Aligning ESG data collection with internal audit protocols helps prepare for future assurance and regulatory scrutiny, including sustainability assurance engagements as part of treasury laws amendment proposals in development.
Align with global sustainability frameworks
To meet stakeholder and regulatory expectations, businesses should benchmark their disclosures against international best practices. These include the IFRS sustainability disclosure standards, GRI, TCFD, and the CSRD.
Aligning early reduces future compliance burdens and makes it easier to adapt to mandatory reporting requirements as sustainability expectations grow globally.
Start disclosing—even if partially
Early disclosures build confidence.
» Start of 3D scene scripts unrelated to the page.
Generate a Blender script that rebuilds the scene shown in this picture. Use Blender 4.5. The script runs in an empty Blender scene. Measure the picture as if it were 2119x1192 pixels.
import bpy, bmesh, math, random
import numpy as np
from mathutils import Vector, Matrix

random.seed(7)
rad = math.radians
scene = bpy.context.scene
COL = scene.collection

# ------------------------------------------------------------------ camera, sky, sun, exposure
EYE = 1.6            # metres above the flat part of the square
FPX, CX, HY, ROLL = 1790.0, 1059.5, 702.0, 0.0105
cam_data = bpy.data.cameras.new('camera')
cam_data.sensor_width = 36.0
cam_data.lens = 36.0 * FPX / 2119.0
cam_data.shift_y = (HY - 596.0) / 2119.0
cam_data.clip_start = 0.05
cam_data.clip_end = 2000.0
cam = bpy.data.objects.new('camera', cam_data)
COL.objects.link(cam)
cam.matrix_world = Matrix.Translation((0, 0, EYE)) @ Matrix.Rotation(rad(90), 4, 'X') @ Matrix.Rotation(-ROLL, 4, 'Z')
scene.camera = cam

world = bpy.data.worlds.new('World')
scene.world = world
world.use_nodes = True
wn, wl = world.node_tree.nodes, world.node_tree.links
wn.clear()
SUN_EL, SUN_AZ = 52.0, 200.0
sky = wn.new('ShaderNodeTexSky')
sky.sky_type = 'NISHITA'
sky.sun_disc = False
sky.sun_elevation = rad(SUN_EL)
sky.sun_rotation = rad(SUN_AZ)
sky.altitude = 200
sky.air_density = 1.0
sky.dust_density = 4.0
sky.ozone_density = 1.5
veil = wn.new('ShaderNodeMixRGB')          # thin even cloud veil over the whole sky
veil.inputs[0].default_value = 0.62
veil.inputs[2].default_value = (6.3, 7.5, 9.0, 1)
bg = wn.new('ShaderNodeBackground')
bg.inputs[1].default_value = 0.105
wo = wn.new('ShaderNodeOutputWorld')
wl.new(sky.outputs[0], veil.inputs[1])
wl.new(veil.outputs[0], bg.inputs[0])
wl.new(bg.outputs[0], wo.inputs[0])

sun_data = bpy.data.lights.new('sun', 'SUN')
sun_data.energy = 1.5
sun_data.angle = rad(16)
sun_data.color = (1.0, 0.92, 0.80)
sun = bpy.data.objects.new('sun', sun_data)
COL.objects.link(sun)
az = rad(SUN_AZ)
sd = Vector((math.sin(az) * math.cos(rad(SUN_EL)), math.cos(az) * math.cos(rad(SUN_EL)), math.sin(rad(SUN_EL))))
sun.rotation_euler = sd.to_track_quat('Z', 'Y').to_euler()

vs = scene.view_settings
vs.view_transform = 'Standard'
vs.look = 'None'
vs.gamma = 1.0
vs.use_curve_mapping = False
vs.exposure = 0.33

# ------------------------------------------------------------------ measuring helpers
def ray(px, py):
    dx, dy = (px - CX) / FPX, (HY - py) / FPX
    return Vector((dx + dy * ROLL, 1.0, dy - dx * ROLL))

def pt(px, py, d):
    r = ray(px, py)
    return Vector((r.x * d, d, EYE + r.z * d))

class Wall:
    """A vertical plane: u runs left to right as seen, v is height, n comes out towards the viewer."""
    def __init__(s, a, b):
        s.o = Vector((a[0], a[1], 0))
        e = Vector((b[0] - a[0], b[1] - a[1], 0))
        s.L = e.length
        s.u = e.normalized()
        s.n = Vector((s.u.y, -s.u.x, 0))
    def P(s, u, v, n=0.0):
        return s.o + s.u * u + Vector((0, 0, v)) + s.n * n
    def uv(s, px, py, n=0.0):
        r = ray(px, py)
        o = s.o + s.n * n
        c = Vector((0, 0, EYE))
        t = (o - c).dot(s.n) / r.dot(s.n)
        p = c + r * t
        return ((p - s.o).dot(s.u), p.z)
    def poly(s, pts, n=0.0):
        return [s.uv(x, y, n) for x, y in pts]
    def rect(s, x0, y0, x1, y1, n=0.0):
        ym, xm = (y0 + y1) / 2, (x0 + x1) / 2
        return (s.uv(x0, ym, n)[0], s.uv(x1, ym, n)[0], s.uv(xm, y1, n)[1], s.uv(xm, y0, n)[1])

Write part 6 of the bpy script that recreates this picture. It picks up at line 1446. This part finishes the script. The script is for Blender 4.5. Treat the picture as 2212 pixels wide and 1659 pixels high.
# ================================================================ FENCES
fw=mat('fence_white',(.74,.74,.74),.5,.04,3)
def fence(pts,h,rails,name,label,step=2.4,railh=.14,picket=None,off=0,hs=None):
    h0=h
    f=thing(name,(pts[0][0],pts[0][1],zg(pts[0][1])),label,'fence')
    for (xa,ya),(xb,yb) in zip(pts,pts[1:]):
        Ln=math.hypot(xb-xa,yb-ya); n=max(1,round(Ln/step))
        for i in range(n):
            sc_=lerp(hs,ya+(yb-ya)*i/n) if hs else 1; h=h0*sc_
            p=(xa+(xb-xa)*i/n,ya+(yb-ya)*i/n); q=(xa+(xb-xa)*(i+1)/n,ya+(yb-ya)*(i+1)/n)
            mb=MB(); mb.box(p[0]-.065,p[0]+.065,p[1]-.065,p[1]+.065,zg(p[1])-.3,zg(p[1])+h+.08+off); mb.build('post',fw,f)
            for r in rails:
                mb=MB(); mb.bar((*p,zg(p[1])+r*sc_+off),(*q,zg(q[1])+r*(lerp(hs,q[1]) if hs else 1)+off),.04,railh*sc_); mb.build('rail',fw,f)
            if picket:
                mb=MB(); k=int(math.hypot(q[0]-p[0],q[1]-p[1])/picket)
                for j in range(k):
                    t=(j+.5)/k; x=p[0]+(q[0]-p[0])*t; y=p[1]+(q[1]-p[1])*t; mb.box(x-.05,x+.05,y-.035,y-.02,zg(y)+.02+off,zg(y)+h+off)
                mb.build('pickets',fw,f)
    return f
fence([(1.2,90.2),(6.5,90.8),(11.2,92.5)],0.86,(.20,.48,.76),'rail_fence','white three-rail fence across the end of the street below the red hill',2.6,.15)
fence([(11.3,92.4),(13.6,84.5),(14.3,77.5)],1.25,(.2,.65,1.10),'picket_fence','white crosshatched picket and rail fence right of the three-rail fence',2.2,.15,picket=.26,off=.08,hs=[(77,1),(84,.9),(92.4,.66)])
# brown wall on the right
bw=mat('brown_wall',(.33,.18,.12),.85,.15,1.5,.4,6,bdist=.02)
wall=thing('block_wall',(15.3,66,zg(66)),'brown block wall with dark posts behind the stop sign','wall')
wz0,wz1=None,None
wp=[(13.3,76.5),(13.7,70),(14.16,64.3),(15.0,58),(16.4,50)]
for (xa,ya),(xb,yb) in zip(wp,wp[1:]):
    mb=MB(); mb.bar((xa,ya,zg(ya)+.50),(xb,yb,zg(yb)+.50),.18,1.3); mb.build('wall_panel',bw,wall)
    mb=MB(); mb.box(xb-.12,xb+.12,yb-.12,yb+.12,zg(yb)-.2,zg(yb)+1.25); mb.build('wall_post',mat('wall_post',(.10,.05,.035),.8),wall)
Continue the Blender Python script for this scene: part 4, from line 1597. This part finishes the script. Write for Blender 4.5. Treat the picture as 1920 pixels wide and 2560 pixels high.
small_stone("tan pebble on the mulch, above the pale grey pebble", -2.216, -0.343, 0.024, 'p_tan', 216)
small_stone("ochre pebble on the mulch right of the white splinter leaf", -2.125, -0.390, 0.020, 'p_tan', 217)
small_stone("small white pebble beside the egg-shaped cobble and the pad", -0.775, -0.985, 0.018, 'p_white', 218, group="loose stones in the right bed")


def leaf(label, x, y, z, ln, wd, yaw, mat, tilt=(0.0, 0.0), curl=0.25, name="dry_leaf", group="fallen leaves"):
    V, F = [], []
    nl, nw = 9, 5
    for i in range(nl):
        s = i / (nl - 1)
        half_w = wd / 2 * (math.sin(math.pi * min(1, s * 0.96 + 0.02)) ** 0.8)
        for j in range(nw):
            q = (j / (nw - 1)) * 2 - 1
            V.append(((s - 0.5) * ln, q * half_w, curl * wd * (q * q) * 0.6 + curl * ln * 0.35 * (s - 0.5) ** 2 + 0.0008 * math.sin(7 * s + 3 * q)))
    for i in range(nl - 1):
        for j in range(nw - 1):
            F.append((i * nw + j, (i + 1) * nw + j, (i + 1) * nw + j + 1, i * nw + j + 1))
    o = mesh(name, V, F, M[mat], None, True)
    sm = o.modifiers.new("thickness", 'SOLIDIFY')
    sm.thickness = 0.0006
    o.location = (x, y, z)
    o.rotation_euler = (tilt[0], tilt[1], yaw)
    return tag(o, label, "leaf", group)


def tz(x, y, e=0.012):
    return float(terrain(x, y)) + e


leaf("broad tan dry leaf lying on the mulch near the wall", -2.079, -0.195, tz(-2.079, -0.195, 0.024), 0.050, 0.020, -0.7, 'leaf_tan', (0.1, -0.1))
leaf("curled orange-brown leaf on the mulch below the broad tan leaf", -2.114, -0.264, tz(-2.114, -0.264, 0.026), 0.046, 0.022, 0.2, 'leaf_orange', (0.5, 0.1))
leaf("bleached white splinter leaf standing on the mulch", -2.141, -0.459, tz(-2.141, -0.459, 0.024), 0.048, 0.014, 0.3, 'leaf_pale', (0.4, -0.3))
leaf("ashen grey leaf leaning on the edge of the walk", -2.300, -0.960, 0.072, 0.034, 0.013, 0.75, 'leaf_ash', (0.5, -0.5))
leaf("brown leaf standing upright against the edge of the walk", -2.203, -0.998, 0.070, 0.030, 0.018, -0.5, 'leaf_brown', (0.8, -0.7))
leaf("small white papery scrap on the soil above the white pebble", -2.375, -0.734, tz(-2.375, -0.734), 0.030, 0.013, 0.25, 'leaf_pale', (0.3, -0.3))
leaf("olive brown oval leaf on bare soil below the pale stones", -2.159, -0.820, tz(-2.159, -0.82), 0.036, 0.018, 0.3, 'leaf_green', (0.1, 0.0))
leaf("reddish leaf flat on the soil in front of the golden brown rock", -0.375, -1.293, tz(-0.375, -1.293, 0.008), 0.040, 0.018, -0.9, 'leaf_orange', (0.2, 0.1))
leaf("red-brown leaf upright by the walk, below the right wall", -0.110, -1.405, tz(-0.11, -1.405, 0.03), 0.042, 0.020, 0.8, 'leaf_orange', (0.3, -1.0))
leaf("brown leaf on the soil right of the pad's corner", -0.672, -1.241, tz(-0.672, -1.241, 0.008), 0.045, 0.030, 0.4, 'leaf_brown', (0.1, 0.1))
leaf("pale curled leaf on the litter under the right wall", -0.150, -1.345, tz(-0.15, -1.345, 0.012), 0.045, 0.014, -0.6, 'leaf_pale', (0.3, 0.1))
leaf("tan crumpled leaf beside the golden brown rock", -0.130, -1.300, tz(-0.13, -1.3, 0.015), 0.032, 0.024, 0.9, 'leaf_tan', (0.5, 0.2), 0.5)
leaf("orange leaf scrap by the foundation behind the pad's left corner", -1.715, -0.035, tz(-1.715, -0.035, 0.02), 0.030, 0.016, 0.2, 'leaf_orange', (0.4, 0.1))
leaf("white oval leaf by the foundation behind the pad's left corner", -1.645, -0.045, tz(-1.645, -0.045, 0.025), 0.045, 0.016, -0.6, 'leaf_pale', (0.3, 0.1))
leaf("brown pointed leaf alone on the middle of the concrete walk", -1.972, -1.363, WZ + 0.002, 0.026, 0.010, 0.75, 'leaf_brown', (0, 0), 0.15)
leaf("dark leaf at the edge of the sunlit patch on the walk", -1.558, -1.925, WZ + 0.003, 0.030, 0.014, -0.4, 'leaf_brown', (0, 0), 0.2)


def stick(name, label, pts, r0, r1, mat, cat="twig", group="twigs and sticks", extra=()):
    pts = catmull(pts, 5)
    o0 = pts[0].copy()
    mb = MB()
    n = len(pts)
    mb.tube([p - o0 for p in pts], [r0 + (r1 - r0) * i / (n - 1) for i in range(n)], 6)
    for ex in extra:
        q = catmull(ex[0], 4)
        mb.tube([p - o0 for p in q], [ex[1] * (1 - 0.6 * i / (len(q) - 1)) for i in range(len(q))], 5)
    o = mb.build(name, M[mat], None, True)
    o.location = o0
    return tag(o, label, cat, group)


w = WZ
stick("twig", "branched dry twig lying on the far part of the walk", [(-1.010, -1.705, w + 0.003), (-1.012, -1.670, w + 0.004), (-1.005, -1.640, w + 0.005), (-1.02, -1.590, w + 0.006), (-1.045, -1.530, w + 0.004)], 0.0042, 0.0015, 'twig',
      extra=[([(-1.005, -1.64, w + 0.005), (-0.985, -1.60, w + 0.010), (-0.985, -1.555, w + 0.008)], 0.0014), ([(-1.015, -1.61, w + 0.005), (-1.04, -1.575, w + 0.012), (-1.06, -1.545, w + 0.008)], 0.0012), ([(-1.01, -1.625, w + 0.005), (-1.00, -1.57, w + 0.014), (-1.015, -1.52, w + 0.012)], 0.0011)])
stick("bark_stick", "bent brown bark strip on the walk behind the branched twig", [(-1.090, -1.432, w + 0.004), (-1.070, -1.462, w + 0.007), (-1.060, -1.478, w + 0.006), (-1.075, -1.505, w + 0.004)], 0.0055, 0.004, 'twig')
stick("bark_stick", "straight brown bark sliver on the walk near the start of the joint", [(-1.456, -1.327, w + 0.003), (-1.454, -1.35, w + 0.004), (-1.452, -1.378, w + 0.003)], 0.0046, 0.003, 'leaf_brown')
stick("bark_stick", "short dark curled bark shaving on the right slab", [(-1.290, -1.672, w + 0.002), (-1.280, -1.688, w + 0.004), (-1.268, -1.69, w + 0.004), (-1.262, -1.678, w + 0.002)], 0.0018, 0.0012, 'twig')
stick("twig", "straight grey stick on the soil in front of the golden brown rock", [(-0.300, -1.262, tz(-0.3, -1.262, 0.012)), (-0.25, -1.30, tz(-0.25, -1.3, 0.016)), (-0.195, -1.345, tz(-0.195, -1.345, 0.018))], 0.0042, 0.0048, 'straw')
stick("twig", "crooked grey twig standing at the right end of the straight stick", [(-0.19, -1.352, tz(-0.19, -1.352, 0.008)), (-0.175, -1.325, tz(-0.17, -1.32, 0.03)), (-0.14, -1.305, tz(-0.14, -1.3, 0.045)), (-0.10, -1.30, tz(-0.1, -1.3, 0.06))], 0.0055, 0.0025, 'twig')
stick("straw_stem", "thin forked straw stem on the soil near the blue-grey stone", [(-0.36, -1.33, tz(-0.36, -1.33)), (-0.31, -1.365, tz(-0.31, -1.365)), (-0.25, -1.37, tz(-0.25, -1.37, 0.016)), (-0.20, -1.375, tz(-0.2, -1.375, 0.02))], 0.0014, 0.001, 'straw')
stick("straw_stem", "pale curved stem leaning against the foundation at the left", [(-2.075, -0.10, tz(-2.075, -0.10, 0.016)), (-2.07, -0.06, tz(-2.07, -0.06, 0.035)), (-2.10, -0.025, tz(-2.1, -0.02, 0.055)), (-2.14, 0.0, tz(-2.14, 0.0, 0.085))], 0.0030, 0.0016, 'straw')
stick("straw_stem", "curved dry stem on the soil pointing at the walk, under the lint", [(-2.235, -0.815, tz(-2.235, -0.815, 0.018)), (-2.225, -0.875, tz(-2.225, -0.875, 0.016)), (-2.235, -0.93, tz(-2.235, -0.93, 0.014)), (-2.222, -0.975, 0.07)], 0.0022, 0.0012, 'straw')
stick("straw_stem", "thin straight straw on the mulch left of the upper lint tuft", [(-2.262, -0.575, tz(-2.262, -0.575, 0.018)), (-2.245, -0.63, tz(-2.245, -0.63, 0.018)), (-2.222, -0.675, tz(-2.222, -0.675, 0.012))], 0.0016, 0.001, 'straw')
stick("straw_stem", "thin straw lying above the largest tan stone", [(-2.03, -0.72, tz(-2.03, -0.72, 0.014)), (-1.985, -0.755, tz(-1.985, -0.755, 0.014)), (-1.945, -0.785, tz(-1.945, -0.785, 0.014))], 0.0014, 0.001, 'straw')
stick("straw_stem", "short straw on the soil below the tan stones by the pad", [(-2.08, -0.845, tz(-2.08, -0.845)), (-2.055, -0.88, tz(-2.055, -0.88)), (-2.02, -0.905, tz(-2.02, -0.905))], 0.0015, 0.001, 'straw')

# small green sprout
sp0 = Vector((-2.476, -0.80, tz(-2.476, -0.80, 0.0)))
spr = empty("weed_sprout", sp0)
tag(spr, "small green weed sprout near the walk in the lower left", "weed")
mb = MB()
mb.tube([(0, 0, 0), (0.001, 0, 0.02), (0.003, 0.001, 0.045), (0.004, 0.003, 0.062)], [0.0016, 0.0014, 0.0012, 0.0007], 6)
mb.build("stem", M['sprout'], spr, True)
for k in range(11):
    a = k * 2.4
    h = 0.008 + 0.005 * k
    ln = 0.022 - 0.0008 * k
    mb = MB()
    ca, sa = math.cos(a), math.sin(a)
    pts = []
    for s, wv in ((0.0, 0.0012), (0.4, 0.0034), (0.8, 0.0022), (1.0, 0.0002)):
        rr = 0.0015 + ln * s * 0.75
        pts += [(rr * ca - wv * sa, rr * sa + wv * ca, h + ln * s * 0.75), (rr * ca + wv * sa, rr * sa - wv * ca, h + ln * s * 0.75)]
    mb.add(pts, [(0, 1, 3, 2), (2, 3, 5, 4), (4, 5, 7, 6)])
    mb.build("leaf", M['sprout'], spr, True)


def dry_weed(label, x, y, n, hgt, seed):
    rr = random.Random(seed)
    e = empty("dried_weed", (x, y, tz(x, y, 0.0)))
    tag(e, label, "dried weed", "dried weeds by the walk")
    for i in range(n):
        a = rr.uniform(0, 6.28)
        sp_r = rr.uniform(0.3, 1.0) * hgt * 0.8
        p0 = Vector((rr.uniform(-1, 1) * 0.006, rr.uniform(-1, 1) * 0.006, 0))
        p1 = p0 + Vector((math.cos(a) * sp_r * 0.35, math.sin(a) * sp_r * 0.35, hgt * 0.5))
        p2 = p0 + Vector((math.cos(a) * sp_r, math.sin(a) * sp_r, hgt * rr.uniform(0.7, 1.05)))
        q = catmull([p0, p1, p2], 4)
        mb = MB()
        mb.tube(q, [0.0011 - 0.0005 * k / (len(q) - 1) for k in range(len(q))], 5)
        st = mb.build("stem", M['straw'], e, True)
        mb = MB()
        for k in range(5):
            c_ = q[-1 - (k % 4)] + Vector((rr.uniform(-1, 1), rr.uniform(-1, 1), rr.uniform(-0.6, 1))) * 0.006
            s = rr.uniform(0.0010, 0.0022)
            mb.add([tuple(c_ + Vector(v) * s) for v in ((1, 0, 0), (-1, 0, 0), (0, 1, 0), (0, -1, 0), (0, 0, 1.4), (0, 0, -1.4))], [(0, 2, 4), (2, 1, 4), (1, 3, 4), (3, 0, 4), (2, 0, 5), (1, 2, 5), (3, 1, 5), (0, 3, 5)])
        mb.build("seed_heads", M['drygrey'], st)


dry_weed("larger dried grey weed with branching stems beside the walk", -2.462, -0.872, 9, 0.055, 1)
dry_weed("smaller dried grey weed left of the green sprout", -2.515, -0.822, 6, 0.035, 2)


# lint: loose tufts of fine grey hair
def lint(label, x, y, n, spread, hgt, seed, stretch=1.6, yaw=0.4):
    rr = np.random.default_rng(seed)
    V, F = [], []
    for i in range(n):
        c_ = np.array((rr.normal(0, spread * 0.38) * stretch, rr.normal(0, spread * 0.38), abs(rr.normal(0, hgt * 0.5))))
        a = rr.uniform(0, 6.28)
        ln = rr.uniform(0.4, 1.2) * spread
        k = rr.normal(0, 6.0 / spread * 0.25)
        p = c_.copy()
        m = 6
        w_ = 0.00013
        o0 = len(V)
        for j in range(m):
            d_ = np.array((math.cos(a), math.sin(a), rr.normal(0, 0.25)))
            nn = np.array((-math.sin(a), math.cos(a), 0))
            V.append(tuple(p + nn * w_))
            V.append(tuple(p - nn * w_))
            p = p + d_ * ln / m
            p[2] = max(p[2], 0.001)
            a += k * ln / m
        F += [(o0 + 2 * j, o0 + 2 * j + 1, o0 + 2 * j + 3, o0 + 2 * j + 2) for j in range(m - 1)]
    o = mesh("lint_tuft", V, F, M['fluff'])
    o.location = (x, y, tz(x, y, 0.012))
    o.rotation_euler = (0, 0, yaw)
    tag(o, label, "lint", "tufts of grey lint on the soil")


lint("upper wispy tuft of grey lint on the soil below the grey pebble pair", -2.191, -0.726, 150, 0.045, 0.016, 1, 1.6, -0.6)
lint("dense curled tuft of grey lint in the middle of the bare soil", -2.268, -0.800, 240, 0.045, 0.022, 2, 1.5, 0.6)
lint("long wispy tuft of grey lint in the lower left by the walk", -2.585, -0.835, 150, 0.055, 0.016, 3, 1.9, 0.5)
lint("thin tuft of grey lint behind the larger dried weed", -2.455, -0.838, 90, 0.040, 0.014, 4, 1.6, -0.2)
Even if your data is not yet complete, publishing partial sustainability reports can help demonstrate transparency, build internal momentum, and identify improvement areas. Start building sustainability into your strategy and business model, and expand over time.
Consistency between financial and non-financial reporting builds trust. AASB S1 encourages disclosures that clearly link sustainability risks to financial outcomes, such as impacts on an entity’s cash flows or capital allocation.
How can ESG software support AASB S1 reporting?
Implementing AASB S1 and preparing for AASB S2 can be complex. ESG reporting software can streamline this process by:
- Automating data collection across departments and subsidiaries
- Standardising metrics aligned with AASB and international frameworks
- Enabling climate scenario analysis to model potential impacts
- Supporting robust risk management processes
- Generating audit-ready reports for boards, investors, and regulators
Software solutions reduce reporting burdens and improve consistency, helping businesses meet current voluntary standards and prepare for upcoming mandatory climate reporting requirements.
Preparing for mandatory sustainability reporting
AASB S1 is more than a reporting guideline—it’s a strategic tool that integrates sustainability into the core of financial performance. It enables businesses to communicate how sustainability-related risks and opportunities affect their operations, long-term value, and investor outlook.
As Australian sustainability reporting evolves toward mandatory frameworks, early adopters of AASB S1 will be best positioned to meet disclosure requirements under AASB S2, align with global standards, and provide meaningful sustainability reports that go beyond compliance.
Preparing now ensures businesses are not reacting to change, but leading it.